Insurance agents tend to be pretty good salespeople anyway, but Frances was especially vulnerable to it for a couple of reasons. The first was that her father had always taught her that life insurance was a good form of a forced savings account, and in addition to that, she had recently had a family tragedy where her aunt’s house had burned down, and all of the little kids in the house had died in that fire, and the family hadn’t had enough money to bury them. And the talk in the family was that if only they had life insurance, they would have been able to bury the kids. So you put together that family tragedy with the fact that her dad had had always told her that life insurance was a good thing, and then she goes and visits his insurance agent and the insurance agent says, “You know, you really ought to buy life insurance.” All of a sudden what looked like the motive for this crime turns out to have been a completely ordinary event. Now we don’t have motive, but we have two pieces of physical evidence: the nitrites on the skirt and the fact that she hid the gun that was supposedly the ballistics match.

AMY GOODMAN: David Dow, you’re an attorney, and I don’t know if this is a question for you, but is there something people can do at this point, from your perspective? By the way, we called the prosecutor’s office, and they didn’t get back to us.

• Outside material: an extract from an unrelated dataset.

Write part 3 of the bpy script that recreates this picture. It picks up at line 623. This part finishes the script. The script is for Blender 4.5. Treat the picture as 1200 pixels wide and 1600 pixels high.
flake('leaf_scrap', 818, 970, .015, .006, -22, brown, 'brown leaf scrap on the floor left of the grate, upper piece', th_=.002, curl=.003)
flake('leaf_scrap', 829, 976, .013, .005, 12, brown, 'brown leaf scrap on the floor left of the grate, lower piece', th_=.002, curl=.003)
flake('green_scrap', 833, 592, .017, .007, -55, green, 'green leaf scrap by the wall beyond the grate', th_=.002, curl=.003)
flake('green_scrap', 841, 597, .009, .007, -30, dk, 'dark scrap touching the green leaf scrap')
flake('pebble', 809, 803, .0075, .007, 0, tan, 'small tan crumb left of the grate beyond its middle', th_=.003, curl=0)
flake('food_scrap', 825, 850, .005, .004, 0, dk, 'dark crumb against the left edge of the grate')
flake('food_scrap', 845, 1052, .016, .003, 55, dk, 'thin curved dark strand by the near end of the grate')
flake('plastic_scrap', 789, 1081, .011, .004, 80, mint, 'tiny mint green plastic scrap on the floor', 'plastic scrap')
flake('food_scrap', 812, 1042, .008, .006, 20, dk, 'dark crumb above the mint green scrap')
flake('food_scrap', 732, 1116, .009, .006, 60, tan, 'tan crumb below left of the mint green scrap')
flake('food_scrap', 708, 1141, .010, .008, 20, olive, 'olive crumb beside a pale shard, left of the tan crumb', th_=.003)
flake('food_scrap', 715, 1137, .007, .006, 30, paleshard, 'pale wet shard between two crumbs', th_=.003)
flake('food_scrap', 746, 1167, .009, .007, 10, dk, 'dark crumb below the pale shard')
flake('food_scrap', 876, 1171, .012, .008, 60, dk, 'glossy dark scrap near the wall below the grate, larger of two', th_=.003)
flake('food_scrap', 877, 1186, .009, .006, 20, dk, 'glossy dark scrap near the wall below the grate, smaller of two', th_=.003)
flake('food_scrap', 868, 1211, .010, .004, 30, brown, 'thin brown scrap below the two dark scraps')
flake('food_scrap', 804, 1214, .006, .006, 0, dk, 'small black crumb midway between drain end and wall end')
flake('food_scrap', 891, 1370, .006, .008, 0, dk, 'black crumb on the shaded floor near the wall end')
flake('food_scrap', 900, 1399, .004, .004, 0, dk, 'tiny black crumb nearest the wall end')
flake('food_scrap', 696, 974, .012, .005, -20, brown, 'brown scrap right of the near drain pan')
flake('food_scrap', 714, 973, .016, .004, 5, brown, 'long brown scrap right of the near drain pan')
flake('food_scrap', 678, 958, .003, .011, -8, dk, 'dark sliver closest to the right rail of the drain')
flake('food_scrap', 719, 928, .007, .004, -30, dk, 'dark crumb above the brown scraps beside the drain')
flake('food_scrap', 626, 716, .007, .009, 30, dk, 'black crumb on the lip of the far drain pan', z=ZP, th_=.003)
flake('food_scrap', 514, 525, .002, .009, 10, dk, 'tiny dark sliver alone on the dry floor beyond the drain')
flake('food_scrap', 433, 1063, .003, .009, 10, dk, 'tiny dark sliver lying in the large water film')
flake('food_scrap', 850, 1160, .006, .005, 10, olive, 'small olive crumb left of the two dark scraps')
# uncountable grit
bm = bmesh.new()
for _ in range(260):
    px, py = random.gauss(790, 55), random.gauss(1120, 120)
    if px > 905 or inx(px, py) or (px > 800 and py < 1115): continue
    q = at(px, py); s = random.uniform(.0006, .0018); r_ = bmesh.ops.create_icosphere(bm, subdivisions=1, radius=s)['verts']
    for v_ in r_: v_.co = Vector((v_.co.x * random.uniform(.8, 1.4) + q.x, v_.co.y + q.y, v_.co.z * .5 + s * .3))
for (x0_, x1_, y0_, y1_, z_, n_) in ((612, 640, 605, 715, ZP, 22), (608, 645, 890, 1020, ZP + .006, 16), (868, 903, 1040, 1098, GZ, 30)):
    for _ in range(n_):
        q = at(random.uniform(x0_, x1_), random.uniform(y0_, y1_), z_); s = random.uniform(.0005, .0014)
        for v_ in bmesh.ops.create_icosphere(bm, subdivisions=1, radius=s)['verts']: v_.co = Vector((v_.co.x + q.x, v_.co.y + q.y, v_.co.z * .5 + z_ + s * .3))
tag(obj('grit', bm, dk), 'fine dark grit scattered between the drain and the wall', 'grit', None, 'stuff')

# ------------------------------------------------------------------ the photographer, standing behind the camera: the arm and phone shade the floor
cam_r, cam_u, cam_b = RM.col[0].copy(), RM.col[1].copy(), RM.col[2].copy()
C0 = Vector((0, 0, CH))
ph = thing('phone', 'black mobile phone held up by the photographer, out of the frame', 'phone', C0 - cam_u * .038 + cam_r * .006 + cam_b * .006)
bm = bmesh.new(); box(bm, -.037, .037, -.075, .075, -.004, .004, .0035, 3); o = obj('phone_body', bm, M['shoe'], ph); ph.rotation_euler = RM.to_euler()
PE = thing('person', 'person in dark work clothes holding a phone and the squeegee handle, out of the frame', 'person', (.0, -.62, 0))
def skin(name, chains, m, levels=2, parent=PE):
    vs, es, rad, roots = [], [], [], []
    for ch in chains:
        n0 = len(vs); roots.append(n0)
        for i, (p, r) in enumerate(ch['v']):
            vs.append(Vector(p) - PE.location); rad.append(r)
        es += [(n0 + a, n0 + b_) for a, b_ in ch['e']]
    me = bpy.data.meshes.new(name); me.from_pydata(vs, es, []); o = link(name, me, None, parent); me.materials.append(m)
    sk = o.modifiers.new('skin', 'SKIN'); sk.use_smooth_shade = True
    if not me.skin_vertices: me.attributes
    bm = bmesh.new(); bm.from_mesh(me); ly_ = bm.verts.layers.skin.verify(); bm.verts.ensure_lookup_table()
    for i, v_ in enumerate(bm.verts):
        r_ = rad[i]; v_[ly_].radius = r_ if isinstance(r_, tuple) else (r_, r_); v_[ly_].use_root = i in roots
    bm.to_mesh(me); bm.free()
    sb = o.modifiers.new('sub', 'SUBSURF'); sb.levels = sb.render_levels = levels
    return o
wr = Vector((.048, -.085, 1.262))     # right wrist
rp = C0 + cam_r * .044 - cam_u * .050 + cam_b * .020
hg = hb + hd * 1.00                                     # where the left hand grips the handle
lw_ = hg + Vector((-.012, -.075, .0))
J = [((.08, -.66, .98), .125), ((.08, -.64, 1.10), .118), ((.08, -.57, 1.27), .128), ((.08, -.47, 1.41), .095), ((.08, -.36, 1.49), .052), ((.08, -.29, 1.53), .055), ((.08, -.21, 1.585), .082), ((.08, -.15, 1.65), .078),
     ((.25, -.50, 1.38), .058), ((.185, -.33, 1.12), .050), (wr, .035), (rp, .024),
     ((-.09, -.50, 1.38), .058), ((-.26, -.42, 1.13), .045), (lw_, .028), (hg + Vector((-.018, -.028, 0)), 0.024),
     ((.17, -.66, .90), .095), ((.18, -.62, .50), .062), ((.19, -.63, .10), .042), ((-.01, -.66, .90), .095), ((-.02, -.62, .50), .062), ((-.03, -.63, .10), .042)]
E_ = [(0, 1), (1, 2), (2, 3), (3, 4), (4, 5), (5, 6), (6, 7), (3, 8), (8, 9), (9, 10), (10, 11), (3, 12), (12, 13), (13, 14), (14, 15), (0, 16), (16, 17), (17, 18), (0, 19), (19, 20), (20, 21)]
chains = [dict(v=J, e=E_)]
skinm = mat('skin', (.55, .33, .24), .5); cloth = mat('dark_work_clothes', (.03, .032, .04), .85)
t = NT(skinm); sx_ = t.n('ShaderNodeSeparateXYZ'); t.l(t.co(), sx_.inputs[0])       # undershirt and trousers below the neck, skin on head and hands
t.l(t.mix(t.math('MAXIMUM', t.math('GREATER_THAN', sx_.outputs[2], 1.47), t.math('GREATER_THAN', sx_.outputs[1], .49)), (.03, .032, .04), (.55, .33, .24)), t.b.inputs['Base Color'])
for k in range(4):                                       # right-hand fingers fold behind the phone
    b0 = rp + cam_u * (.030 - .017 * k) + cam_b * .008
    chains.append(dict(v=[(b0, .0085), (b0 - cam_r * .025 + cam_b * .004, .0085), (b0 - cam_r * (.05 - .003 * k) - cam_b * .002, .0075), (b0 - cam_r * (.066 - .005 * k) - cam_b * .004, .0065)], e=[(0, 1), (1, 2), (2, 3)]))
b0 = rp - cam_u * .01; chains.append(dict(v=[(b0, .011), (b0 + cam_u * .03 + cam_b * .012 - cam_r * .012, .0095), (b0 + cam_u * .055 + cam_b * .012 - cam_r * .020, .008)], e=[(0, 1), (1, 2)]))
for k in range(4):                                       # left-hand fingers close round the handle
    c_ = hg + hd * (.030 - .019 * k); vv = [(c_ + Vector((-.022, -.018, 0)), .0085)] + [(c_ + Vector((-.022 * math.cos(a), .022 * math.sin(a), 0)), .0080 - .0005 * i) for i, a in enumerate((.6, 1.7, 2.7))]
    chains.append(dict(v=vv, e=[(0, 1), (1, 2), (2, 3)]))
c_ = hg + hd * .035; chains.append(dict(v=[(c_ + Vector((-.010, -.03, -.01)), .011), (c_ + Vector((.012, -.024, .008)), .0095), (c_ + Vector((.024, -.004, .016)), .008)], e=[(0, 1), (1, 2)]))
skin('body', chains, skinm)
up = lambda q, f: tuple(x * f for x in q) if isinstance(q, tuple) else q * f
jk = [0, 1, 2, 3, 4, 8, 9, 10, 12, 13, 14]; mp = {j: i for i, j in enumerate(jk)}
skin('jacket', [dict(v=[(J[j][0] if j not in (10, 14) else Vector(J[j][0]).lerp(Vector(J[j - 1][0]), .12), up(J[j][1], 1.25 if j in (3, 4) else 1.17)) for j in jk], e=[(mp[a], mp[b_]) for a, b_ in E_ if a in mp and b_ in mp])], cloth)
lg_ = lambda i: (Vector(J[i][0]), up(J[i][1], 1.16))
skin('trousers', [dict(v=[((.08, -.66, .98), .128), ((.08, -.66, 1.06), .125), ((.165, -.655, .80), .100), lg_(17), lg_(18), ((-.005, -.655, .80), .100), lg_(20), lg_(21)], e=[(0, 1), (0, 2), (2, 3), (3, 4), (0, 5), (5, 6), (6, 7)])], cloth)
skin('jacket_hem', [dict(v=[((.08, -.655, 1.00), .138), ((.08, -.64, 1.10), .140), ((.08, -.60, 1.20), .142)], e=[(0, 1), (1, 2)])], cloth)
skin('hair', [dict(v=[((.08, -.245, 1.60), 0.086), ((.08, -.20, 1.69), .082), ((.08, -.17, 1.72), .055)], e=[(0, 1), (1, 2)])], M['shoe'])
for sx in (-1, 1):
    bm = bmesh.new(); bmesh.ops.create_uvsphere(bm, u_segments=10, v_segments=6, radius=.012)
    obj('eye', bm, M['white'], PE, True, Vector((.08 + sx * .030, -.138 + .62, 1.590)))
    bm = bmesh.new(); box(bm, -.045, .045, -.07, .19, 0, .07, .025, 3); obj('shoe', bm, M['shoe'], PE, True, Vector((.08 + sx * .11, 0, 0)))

DAVID DOW: Yes, well, I’m sure that they won’t be getting back to anybody now. They’ve said what they said on videotape, and now they’re just saying it was a mistake. I think people should write the Board of Pardons and Paroles in Texas. I think they should write the governor’s office and say that this is a woman who’s innocent.

AMY GOODMAN: David Dow, on that note, I want to thank you for being with us, of the University of Houston Law Center. Information on Frances Newton’s case is at FreeFrances.org. We’ll link to it at our website, and we’ll continue to cover this case.